Mary Lou Adams , organizer of the annual Gloucester City Riverfront Music/Arts Festival, with one of her own artworks.
Mary Lou Adams , organizer of the annual Gloucester City Riverfront Music/Arts Festival, with one of her own artworks.Read moreELIZABETH ROBERTSON / Staff Photographer

When she was voted out as president of the Gloucester City historical society nearly a decade ago, Mary Lou Adams felt certain that her role presenting this blue-collar Camden County town in a more cultural light was far from over.

"I just knew I had to keep going because I didn't want to give up showing the world what a great place this really is — how much history and culture is really here," said Adams, 69, a retired human services worker.

Adams says she is fascinated with the idea that this little burg, which has existed upon a marshy bank of the Delaware River since the 1600s — and now sits in the towering shadow cast by the Walt Whitman Bridge — was where Betsy Ross eloped to marry her love, a local upholsterer, against the wishes of her Quaker parents, and where the poet for whom the omnipresent bridge is named would come to dine on shad cooked, in a locally famous style, upon a wooden plank.

The place once had the world's largest Ferris wheel, and John Philip Sousa would arrive to conduct rousing marches in Proprietors Park.

So, Adams, with the permission of city officials, quickly organized the Gloucester City Cultural Arts and Heritage Society, and decided to create the annual Riverfront Music/Art Festival. The first was held in 2009 in Proprietors Park and featured a handful of bands and a meager 20 vendors selling artwork and other handmade items.

Despite having been on the verge of unraveling a few times — the grassroots effort is without corporate sponsorship and is overseen on a strictly volunteer basis by Adams and a small committee — the ninth annual Riverfront Music/Arts Festival will take place this year.  Scheduled for Sept. 30 from 11 a.m. to 5:30 p.m., the festival will include about 70 booths featuring fine art and photography.  There will be scheduled poetry readings, music provided by at least five bands or local musicians, and a children's art corner.

Three one-hour tours of the Delaware River — at 10:30 a.m., noon, and 1:30 p.m. — will be offered by Gloucester City Sails aboard the schooner Northwind.  Tickets will be $20 per person.

Adams said she is proud of the festival's artistic lineup, including seven artists from Prindiville Moher, a Princeton-based nonprofit gallery that seeks to enrich the careers of emerging artists; photographic artist Barrie Stark from Blou's Art; Reta Sweeney, a professional watercolorist and oil painter; and mixed media artist Bernard Dela Cruz of Sewell. Adams, who paints mostly in acrylics, will also show her work.

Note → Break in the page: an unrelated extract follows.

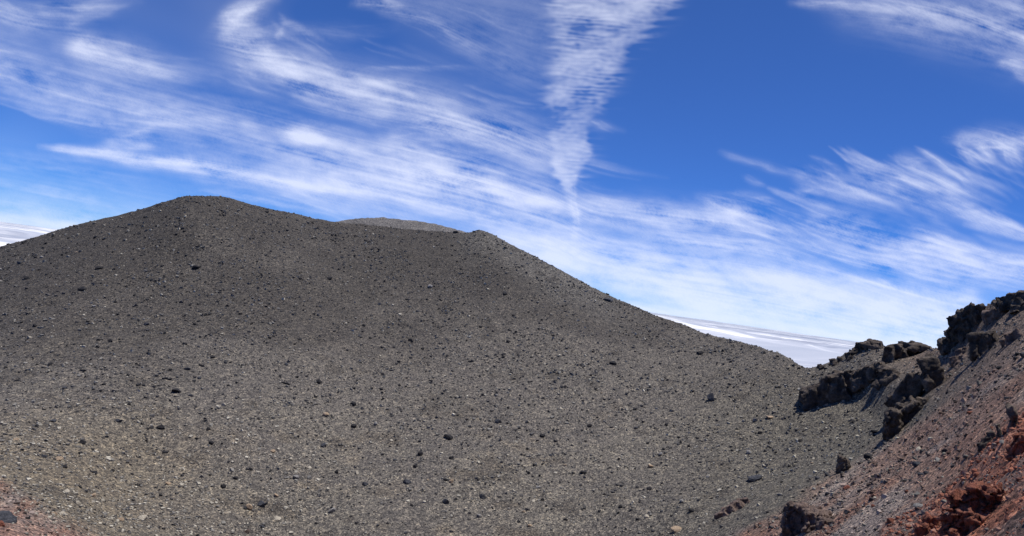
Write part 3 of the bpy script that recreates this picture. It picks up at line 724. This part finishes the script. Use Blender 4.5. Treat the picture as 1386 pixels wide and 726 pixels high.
outcrop('rubble_outcrop', 'brown rock hump on the ridge line between the crag and the right edge', M_BROWN,
    [(1334, 418, 9, 7, 1.2, 20), (1345, 415, 10, 7, 1.2, 18), (1340, 430, 9, 8, 1, 20), (1354, 424, 9, 6, 1, 15)], rough=0.4, voxel=0.12, cat='rock outcrop')
outcrop('rubble_outcrop', 'grey rubble outcrop on the right slope above the red streak', M_BROWN,
    [(1370, 458, 9, 7, 0.8, 20), (1384, 462, 8, 7, 0.8, 25), (1360, 465, 6, 5, 0.8, 20)], rough=0.3, voxel=0.1, cat='rock outcrop')
outcrop('brown_block', 'brown block with a black left face at the bottom edge of the red slope', M_BROWN,
    [(1080, 712, 16, 20, 1.0, 0, 48.5), (1068, 716, 8, 18, 0.8, 0, 49), (1092, 708, 12, 16, 1.0, -10, 48), (1086, 694, 10, 8, 0.8, 10, 49), (1104, 710, 15, 12, 0.9, -12, 47), (1118, 716, 12, 10, 0.8, -15, 46)], rough=0.34, voxel=0.06, cat='rock outcrop', freq=1.3)
outcrop('pointed_rock', 'pointed dark rock with a black face on the edge of the brown scree', M_LAVA,
    [(1141, 630, 8, 11, 0.6, 0), (1142, 620, 4, 7, 0.4, 0), (1150, 632, 6, 8, 0.5, -10)], rough=0.24, voxel=0.06, cat='rock', freq=1.4)
outcrop('stone_ledge', 'half buried grey stone ledge in the gravel near the bottom right', M_BROWN,
    [(976, 698, 9, 3.5, 0.5, 30), (986, 692, 10, 5, 0.5, 28), (996, 686, 9, 6, 0.5, 25), (1006, 680, 9, 4, 0.5, 20)], rough=0.16, voxel=0.07, cat='rock', freq=0.9)
# red cinder masses at the near right
outcrop('red_cinder_mass', 'largest red cinder mass with dark hollows in the near right corner', M_RED,
    [(1306, 700, 14, 22, 0.45, 15), (1328, 684, 14, 19, 0.4, -5), (1316, 662, 9, 12, 0.3, 20), (1346, 674, 10, 12, 0.3, 0), (1294, 720, 11, 14, 0.4, 20), (1340, 708, 11, 18, 0.35, 0)],
    near=0.25, rough=0.3, voxel=0.038, cat='rock outcrop', freq=2.6)
outcrop('red_cinder_mass', 'red cinder lump with a dark cave-like face on the right edge of the photo', M_RED,
    [(1370, 617, 11, 13, 0.3, 0), (1383, 604, 11, 12, 0.3, 0), (1358, 627, 7, 6, 0.25, 10)], rough=0.2, voxel=0.04, cat='rock outcrop', freq=2.6)
outcrop('red_cinder_mass', 'low red cinder lump on the bottom edge left of the largest red mass', M_RED,
    [(1260, 712, 9, 8, 0.3, 10), (1248, 722, 9, 8, 0.3, 0), (1222, 721, 7, 6, 0.25, 0)], rough=0.18, voxel=0.04, cat='rock outcrop', freq=2.6)
outcrop('dark_cinder_rock', 'upright black rock beside the right edge above the red lumps', M_LAVA,
    [(1371, 568, 5, 16, 0.3, 8), (1377, 563, 5, 11, 0.3, 0), (1382, 575, 6, 8, 0.3, 0)], rough=0.2, voxel=0.06, cat='rock', freq=1.3)
outcrop('dark_cinder_rock', 'thin upright dark rock left of the upright black rock', M_LAVA,
    [(1352, 586, 3.5, 9, 0.25, 10), (1351, 594, 3, 5, 0.25, 0)], rough=0.10, voxel=0.04, cat='rock', freq=1.3)
outcrop('dark_cinder_rock', 'broken dark rock with a pale flat top left of the thin upright one', M_LAVA,
    [(1343, 591, 5, 5, 0.25, 20), (1336, 598, 8, 5, 0.3, 20), (1330, 605, 6, 5, 0.25, 10)], rough=0.12, voxel=0.045, cat='rock', freq=1.3)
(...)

"This festival brings joy to people in the form of creativity, for both the artists and those who attend the show," Adams said.

Jack Lipsett, Gloucester City's municipal administrator, agreed.

"I think what this festival ultimately does is showcase Gloucester City and what we have to offer," Lipsett said. "It's such a positive thing for our town and our businesses here, so we're fully behind this festival and the yeoman's task Mary Lou has done of putting it together every year."